NYT Analysis: Minab School Struck During US Attack on Adjacent Naval Base
New York Times forensic analysis confirms the Minab school strike that killed 168+ people, many children, was part of a US (not Israeli) strike on an adjacent naval base in southern Iran. The school was collateral damage from military targeting, reframing the war's deadliest civilian incident.
Reported Casualties
The New York Times published a forensic analysis confirming that the February 28 strike on Shajareh Tayyebeh elementary school in Minab — the war’s deadliest single civilian incident, killing at least 168 people including many children — was part of a US military strike targeting an adjacent naval base in southern Iran. BBC satellite imagery corroborated the analysis, showing extensive damage to both the school and the neighboring IRGC compound.
This finding reframes the incident in three critical ways:
Attribution: The strike was carried out by US forces, not Israel. This shifts political and legal accountability to Washington.
Intent vs. outcome: The military target (naval base) was legitimate under the laws of armed conflict. The civilian casualties resulted from proximity, not direct targeting. However, the proportionality principle of international humanitarian law requires that anticipated civilian harm not be “excessive in relation to the concrete and direct military advantage anticipated.”
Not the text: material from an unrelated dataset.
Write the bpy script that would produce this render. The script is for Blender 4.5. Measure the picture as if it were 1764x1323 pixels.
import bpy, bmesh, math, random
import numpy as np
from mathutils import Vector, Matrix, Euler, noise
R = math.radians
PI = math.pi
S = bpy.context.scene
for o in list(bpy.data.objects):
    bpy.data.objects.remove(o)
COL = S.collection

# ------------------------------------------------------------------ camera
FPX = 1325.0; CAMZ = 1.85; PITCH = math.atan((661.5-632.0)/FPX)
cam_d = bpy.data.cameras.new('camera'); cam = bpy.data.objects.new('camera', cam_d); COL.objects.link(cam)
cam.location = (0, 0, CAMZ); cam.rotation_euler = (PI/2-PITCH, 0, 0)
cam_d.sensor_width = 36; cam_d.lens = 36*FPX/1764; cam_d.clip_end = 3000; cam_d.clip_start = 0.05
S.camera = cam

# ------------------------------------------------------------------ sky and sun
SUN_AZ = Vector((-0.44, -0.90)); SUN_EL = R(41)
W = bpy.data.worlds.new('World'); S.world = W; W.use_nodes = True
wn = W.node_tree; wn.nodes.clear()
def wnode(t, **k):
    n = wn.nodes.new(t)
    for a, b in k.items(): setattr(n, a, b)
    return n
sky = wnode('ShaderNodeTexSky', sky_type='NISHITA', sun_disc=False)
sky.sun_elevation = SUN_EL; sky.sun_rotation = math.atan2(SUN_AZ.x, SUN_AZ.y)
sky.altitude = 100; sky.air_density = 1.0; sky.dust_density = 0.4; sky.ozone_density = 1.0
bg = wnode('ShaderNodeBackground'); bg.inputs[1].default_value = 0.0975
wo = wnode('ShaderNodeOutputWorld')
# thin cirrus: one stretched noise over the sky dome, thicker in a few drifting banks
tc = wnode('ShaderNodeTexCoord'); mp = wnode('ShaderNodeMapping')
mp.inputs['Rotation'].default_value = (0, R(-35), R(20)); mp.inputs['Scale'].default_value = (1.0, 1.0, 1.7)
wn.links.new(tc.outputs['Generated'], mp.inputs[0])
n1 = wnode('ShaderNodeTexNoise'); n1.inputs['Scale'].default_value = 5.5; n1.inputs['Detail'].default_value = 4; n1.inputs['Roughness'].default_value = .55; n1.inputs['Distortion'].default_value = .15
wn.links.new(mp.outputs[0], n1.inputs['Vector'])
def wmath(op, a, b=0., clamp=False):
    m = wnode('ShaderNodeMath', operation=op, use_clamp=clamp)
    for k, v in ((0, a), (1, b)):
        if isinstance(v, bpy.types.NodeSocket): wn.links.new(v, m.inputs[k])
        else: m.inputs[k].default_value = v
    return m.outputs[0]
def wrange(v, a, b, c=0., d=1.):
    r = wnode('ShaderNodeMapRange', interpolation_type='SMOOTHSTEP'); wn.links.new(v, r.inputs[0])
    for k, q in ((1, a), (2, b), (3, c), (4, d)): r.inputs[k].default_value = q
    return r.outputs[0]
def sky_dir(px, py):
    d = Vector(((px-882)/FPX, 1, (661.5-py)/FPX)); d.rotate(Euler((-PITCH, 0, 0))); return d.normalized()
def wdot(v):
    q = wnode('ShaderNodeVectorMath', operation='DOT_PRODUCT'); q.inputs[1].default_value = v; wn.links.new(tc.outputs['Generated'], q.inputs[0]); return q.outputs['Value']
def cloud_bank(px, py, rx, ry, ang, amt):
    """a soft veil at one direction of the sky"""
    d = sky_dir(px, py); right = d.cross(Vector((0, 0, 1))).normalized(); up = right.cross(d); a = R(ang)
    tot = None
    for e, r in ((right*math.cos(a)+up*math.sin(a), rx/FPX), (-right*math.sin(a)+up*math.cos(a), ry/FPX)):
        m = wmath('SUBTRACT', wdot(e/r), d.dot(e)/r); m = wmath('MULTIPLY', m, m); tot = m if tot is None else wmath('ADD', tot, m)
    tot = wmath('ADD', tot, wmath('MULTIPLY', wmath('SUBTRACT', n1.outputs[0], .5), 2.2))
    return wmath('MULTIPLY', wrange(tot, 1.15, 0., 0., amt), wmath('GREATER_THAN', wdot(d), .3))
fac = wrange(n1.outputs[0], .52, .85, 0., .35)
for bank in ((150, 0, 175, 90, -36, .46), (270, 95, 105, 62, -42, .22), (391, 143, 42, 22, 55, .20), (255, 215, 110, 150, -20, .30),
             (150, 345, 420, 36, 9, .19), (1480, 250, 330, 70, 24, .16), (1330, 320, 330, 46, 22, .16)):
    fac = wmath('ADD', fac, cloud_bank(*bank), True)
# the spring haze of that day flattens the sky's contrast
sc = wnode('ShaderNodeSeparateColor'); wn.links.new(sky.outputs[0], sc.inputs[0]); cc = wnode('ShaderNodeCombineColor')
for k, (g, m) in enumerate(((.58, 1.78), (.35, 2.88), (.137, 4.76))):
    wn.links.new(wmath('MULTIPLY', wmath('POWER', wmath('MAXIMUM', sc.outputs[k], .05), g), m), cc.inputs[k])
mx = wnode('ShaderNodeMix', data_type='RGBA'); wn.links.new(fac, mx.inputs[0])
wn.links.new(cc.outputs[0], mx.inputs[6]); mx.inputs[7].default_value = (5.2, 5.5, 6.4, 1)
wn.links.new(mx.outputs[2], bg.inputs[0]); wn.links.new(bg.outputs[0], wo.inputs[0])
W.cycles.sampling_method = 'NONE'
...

Pattern: Iranian authorities reported at least 168 deaths at the school. The updated death toll (from earlier reports of 148 and 165) and the confirmation of US attribution make this the defining civilian harm incident of Operation Epic Fury. The International Committee of the Red Cross has stated that even when schools are used for military purposes, armed parties must avoid or minimize civilian harm.
A separate incident on March 5 saw two additional schools in Parand, near Tehran, struck by missiles, compounding the civilian harm narrative.